Consequently, an inbuilt mechanism forestalls litigants’ cost implications.  The mechanism might not act reasonably and fairly in all circumstances.  It is quite another thing,  however, to dismiss the action or to refuse jurisdiction because of inundation,  costs or expedience. The European Court of Human Rights in Klass and others, 6th September, 1978, series A,  No. 28, reenforces Likaku v Likaku. In Klass and others   the European Court on Human Rights confirmed the well established principle in the cases that once a case is duly referred to it,  the court is endowed with full jurisdiction and may take cognaisance of all questions of fact or of law arising in the proceedings.  There the European Court of Human Rights followed its decisions in De Ilde, Ooms and Versyp of 18th June 1971, Series A, No. 12, pp 29-30; the Belgian Linguistic case of 9th February 1967, series A, No. 5,  pp 18; the Handycide judgment of 7th December 1976, series A, No. 20 pp 20 and the case of Ireland v United Kingdom of 18th January 1978, series A, No. 25, pp 63.   A matter, properly instituted before a court with jurisdiction is,  in my judgment, duly before that court.  That court has full jurisdiction and should take cognaisance of all questions of fact or law emanating from those proceedings subject, of course, to the power to transfer mentioned in Likaku v Likaku.  When considering transferring, either of its own motion or on application, this Court, no doubt, must regard litigation costs, inundation in the lower and the upper court,  the complexity of the matter and the stage of the proceedings.

In this matter I carefully consider the claim the employer lodged. The action is two pronged.  First, the action relates to the employer’s contractual rights.  The Industrial Relations Court under the Labour Relations Act and the Employment Act has no jurisdiction over contracts.  The High Court and magistrate courts have. The employer sues for breach of a contract of employment. This Court, not the Industrial Relations Court, has jurisdiction.  The Union can put the golden rule defence, namely, the breaches further a strike.  This cannot bar  this Court’s and other courts’ overall jurisdiction on breach of a contract. 
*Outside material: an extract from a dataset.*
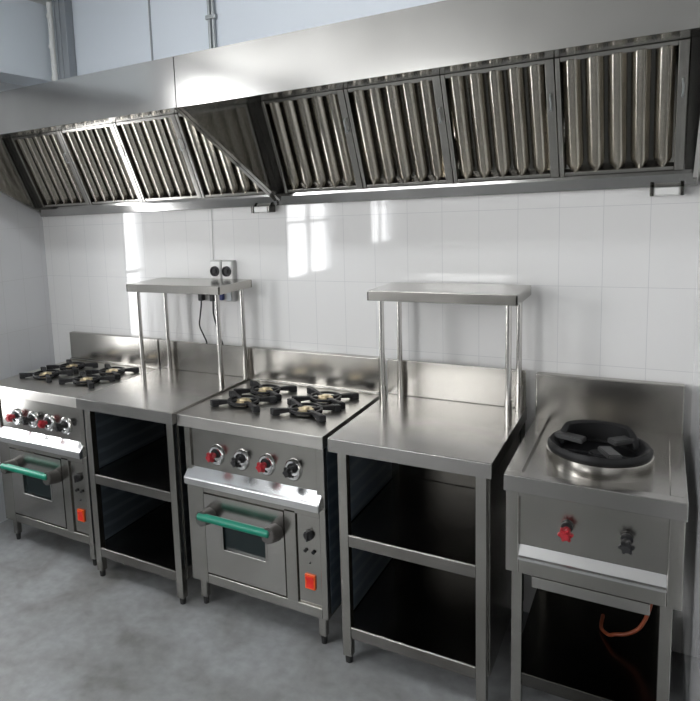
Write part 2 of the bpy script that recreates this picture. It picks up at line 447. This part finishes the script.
# ------------------------------------------------------------------ shelf tables
TW = .561
def make_table():
    t = thing('work_table', 'steel two-shelf work table between the two gas ranges, outlet above it', 'work table', (-.223, 0, 0), 'steel shelf tables')
    W = TW; zt = .88; yf = -.657
    m = sheet(W, yf, -.012, zt, .05)
    m.build('tabletop', M['steel_top'], t)
    MB().box(0.0, W, -.047, -.034, zt, 1.034, .003).build('backsplash', M['splash'], t)
    for (x, y) in ((.041, -.617), (W - .037, -.617), (.041, -.06), (W - .037, -.06)):
        l = MB().box(x - .017, x + .017, y - .017, y + .017, .03, zt - .012, .002).build('leg', M['steel_v'], t)
        MB().cyl((x, y, 0), (x, y, .032), .013, .015, seg=14).build('foot', M['rubber'], l)
    for z in (.515, .152):
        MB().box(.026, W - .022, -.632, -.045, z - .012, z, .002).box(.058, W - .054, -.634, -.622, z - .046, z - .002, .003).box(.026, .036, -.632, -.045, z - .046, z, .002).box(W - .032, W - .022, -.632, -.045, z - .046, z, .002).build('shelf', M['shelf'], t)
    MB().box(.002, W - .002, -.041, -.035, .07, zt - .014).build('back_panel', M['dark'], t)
    MB().box(W - .019, W - .015, -.60, -.078, .11, zt - .052).build('side_panel', M['steel_v'], t)
    sp = MB().box(.022, .025, -.60, -.042, .11, zt - .052).build('side_panel', M['film'], t); sp['label'] = 'side panel with dark blue protective film'
    return t
tab = make_table()
dup(tab, (1.047, 0, 0), 'steel two-shelf work table between a gas range and the wok range')

# ------------------------------------------------------------------ overshelves standing on the tables
def make_overshelf():
    s = thing('overshelf', 'small steel shelf on four posts, in front of the wall sockets', 'overshelf', (-.18, 0, .88), 'steel overshelves on posts')
    W = .552; z = 1.3676 - .88
    MB().box(0, W, -.3155, -.035, z - .006, z, .002).box(0, W, -.3155, -.307, z - .039, z - .002, .002).box(0, W, -.043, -.035, z - .039, z - .002, .002) \
        .box(0, .008, -.3155, -.035, z - .039, z - .002, .002).box(W - .008, W, -.3155, -.035, z - .039, z - .002, .002).build('shelf_board', M['splash'], s)
    for (x, y) in ((.045, -.283), (W - .035, -.283), (.045, -.075), (W - .035, -.075)):
        p = MB().cyl((x, y, .05), (x, y, z - .004), .0105).build('post', M['post'], s)
        MB().cyl((x, y, .0), (x, y, .105), .0135, bev=.002).build('sleeve', M['post'], p)
    return s
osh = make_overshelf()
dup(osh, (1.0707, 0, .88), 'small steel shelf on four posts, on the table next to the wok range')

# ------------------------------------------------------------------ wok range
def make_wok():
    w = thing('wok_range', 'single-ring steel wok range with black cast iron ring, beside the right wall', 'wok range', (1.644, 0, 0))
    W = .478; zt = .856; yf = -.659
    zi = zt - .012                                                           # sunken centre
    t = MB()
    t.box(0, .046, -.618, -.045, zt - .054, zt, .002).box(W - .042, W, -.618, -.045, zt - .054, zt, .002)
    t.box(0, W, yf, -.618, zt - .054, zt, .003)
    t.box(.046, W - .042, -.618, -.045, zi - .01, zi)
    t.build('worktop', M['steel_top'], w)
    MB().box(0, W, -.048, -.008, zt - .06, 1.026, .004).build('backsplash', M['splash'], w)
    b = MB()
    b.box(.006, W - .006, -.615, -.03, .545, zt - .02)
    b.box(.004, .042, -.642, -.61, .530, zt - .05, .003).box(W - .042, W - .004, -.642, -.61, .530, zt - .05, .003)
    b.box(.042, W - .042, -.642, -.61, .530, .585, .003)
    b.box(.042, W - .042, -.642, -.61, .785, zt - .05)
    b.build('body', M['steel_v'], w)
    MB().box(.042, W - .042, -.622, -.612, .58, .79).build('control_panel', M['panel'], w)
    MB().prism([(-.62, .622), (-.640, .590), (-.650, .586), (-.650, .578), (-.62, .578)], .042, W - .042, 'X', .0015).build('ledge', M['ledge'], w)
    make_knob(w, .178, -.622, .702, 'red', False); make_knob(w, .335, -.622, .702, 'black', False)
    # ring: chrome collar, iron bowl rim raised at the back, prongs
    cx, cy = .243, -.418
    MB().lathe([(.144, -.005), (.155, -.005), (.152, .044), (.146, .048), (.134, .046), (.134, .0)], (cx, cy, zi), 56, closed=True).build('collar', M['splash'], w)
    rg = MB().lathe([(.120, .03), (.146, .038), (.157, .046), (.159, .060), (.150, .070), (.138, .066), (.118, .040)], (cx, cy, zi), 56, closed=True)
    # higher guard round the rear
    def guard(a0, a1, n=36):
        t = bmesh.new(); rows = []
        for i in range(n + 1):
            u = i / n; a = a0 + (a1 - a0) * u
            h = .052 + .048 * min(1, math.sin(math.pi * u) * 2.2)
            ro, ri = .136, .112
            ca, sa = math.cos(a), math.sin(a)
            row = [(ri, .045), (ro, .045), (ro - .004, h), (ro - .012, h + .006), (ri - .002, h)]
            rows.append([t.verts.new((cx + q * ca, cy + q * sa, zi + z)) for q, z in row])
        for A, B in zip(rows, rows[1:]):
            for k in range(5): t.faces.new((A[k], B[k], B[(k + 1) % 5], A[(k + 1) % 5]))
        t.faces.new(rows[0]); t.faces.new(rows[-1][::-1])
        bmesh.ops.recalc_face_normals(t, faces=t.faces)
        return t
    rg.add(guard(math.radians(22), math.radians(172)))
    SC = Matrix.Translation((cx, cy, zi)) @ Matrix.Diagonal((.94, .94, 1, 1)) @ Matrix.Translation((-cx, -cy, -zi))
    ring = rg.xf(SC).build('wok_ring', M['wokiron'], w)
    for a in (-66, 165, 40):
        p = MB().prism([(.046, .058), (.140, .062), (.140, .078), (.046, .074)], -.021, .021, 'Y', .003)
        p.xf(Matrix.Translation((cx, cy, zi)) @ Matrix.Diagonal((.94, .94, 1, 1)) @ Matrix.Rotation(math.radians(a), 4, 'Z'))
        p.build('prong', M['prong'], ring)
    MB().lathe([(0, .012), (.10, .012), (.130, .03), (.130, -.002), (0, -.002)], (cx, cy, zi + .003), 40).build('bowl', M['iron'], w)
    MB().cyl((cx, cy, zi + .012), (cx, cy, zi + .038), .035, .028, bev=.004).box(cx - .09, cx + .09, cy - .006, cy + .006, zi + .024, zi + .034, .002).build('burner', M['iron'], w)
    # legs, lower rails, tray
    for (x, y) in ((.037, -.622), (W - .041, -.622), (.037, -.06), (W - .041, -.06)):
        l = MB().box(x - .0155, x + .0155, y - .0155, y + .0155, .03, .545, .002).build('leg', M['steel_v'], w)
        MB().cyl((x, y, 0), (x, y, .032), .013, .015, seg=14).build('foot', M['rubber'], l)
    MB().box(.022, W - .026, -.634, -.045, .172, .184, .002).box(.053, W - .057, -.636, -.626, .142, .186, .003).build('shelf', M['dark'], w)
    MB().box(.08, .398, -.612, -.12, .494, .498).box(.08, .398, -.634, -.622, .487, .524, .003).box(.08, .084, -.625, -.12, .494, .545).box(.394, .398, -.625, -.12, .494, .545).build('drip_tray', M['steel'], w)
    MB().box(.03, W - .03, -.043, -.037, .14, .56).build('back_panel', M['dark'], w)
    return w
wok = make_wok()
tag(MB().tube([(2.054, -.35, .546), (2.053, -.35, .46), (2.042, -.35, .35), (2.017, -.35, .275), (1.98, -.35, .238), (1.945, -.345, .222), (1.925, -.33, .205), (1.90, -.28, .193), (1.90, -.20, .192)], .006).build('gas_hose', M['hose']),
    'orange gas hose looping under the wok range', 'hose')

# ------------------------------------------------------------------ exhaust hoods
FB, FT = Vector((0, -.040, 1.768)), Vector((0, -.225, 2.155))           # filter plane, bottom and top edge
def make_filter(name, W, root, x0, cm):
    """baffle filter: frame, rows of folded baffles with pointed lower ends, wire handle; local x, v up the slope, n towards the room"""
    H = (FT - FB).length
    v = (FT - FB).normalized(); n = Vector((0, -v.z, v.y)) if False else Vector((1, 0, 0)).cross(v)
    if n.y > 0: n = -n
    mtx = Matrix(((1, 0, 0, x0), (0, v.y, n.y, FB.y), (0, v.z, n.z, FB.z), (0, 0, 0, 1)))
    f = MB(); t = .014
    f.box(0, t, 0, H, -.03, .008, .002).box(W - .028, W, 0, H, -.03, .006, .002)
    f.box(t, W - .028, 0, .016, -.03, .004, .002).box(t, W - .028, H - .016, H, -.03, .004, .002)
    inner0, inner1 = t, W - .028; k = 5; pitch = (inner1 - inner0) / k
    bf = MB(); rb = MB()
    for i in range(k):
        c = inner0 + pitch * (i + .5); hw = pitch * .40
        tb = bmesh.new()
        def ring(y, s, zoff=0):
            pr = [(-hw * s, -.014), (-hw * .62 * s, -.002), (-hw * .25 * s, .006), (hw * .35 * s, .0075), (hw * .62 * s, .004), (hw * s, -.010)]
            return [tb.verts.new((c + a, y, b + zoff)) for a, b in pr]
        rows = [ring(.014, .30, 0), ring(.026, .72, 0), ring(.044, 1.), ring(H - .012, 1.)]
        for A, B in zip(rows, rows[1:]):
            for q in range(5): tb.faces.new((A[q], A[q + 1], B[q + 1], B[q]))
        bmesh.ops.solidify(tb, geom=list(tb.faces), thickness=.0012)
        bf.add(tb)
        # second, reversed layer behind the slots
        c2 = inner0 + pitch * i
        if i:
            tb = bmesh.new(); pr = [(-pitch * .33, -.016), (-pitch * .2, -.028), (pitch * .2, -.028), (pitch * .33, -.016)]
            A = [tb.verts.new((c2 + a, .016, b)) for a, b in pr]; B = [tb.verts.new((c2 + a, H - .016, b)) for a, b in pr]
            for q in range(3): tb.faces.new((A[q], A[q + 1], B[q + 1], B[q]))
            rb.add(tb)
    fo = f.xf(mtx).build(name, M['steel_v'], root)
    bf.xf(mtx).build('baffles', M['baffle'], fo)
    rb.xf(mtx).build('rear_baffles', M['dark'], fo)  # dark steel here puts the shade inside the slots into the colour
    hd = MB().tube([(W - .014, H * .60, .004), (W - .014, H * .605, .024), (W - .012, H * .66, .026), (W - .014, H * .715, .024), (W - .014, H * .72, .004)], .0025, 8, sub=3)
    hd.xf(mtx).build('filter_handle', M['conduit'], fo)
    return fo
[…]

On the law now, only the employee can sue for unfair dismissal in the Industrial Relations Court. The Employment Act and the Labour Relations Act do not give the employer congruent rights in the Industrial Relations Court to sue the employee for unlawful or wrongful termination, which there could be in any strike. Consequently, the employer can properly sue in this Court or a magistrate court, where the latter has  jurisdiction.

Secondly, the plaintiff’s action is in torts. A man cannot induce another to break a contract with another. It is a tort to induce another to breach a contract with another. The Industrial Relations Court has no jurisdiction over torts in the employment place. Once the action has been properly commenced in this Court, the employees can put defences  such as the golden rule or immunity. These defences never oust this Court’s jurisdiction. The High Court, not the Industrial Relations Court, has jurisdiction.

This Court and the Industrial Relations Court share jurisdiction in matters where the latter has jurisdiction.For the most parts the Labour Relations Act and the Employment Act use the word ‘may’ in conferring rights to litigants. These words can only be permissive. “‘May,’” said Cotton, L.J., in the Court of Appeal in Re Baker, Nichols v Baker (1890) 44 Ch. D. 262, 269, “can never do more than give a power.” Unless they use express words or there is clear implication, statutes should not be read as to take away the jurisdiction of superior courts (R v Moreley (1760) 2 Burr 1040 at 1042;  Pyx Granite Co Ltd v Ministry of Housing and Local Government [1960] AC 260, [1959] 3 All ER 1, HL; Customs and Excise Corms v Cure ans Deeley Ltd QB 340, [1961] 3 All ER 641; Anisminic Ltd v Foreign Compensation Commission [1969] 2 AC 147 at 170, [1969] 1 All ER 208 at 213, HL, per Lord Reid; Pountney v Griffiths [1976] AC 314 at 331, 334 [1975] 2 All ER 881 at 884, 886, 887, HL, per Lord Edmund-Davies).  Moreover statutory provisions conferring jurisdiction to inferior courts must be construed strictly ( R v Bird, ex parte NeedsU [1898] 2 QB 340; R v Board of Education [ This Court cannot dismiss the action just because the Industrial Relations Court has concurrent jurisdiction.

This Court can transfer the case to the Industrial Relations Court. The plaintiff however seeks an injunction. The parties do not want damages. The employees and the employer want to continue the employment, on better and negotiated terms, of course. One reason for choosing this Court is, unlike the Industrial Relations Court, the absence of limitations on ex parte interlocutory injunctions for industrial action by employees (a strike) or employers (lockout). Of course courts regard the limitation in section 54 (2) of the Labour Relations Act (per Ackner, J., in Biscuits (UK) Ltd. v Fall, [1979] IRLR 110. This matter’s complexity and urgency make some transfer undesirable. The transfer is however possible  if the Industrial Relations Court has jurisdiction on the plaintiff’s action. The Industrial Relations Court has no jurisdiction in torts or claims by the employer for breach of a contract. Only this Court, in view of the injunction application, has jurisdiction. The matter is properly before this Court.

I dismiss the motion with costs. I will hear the interlocutory injunction application.

 Made Open Court this 16th Day of October 2001.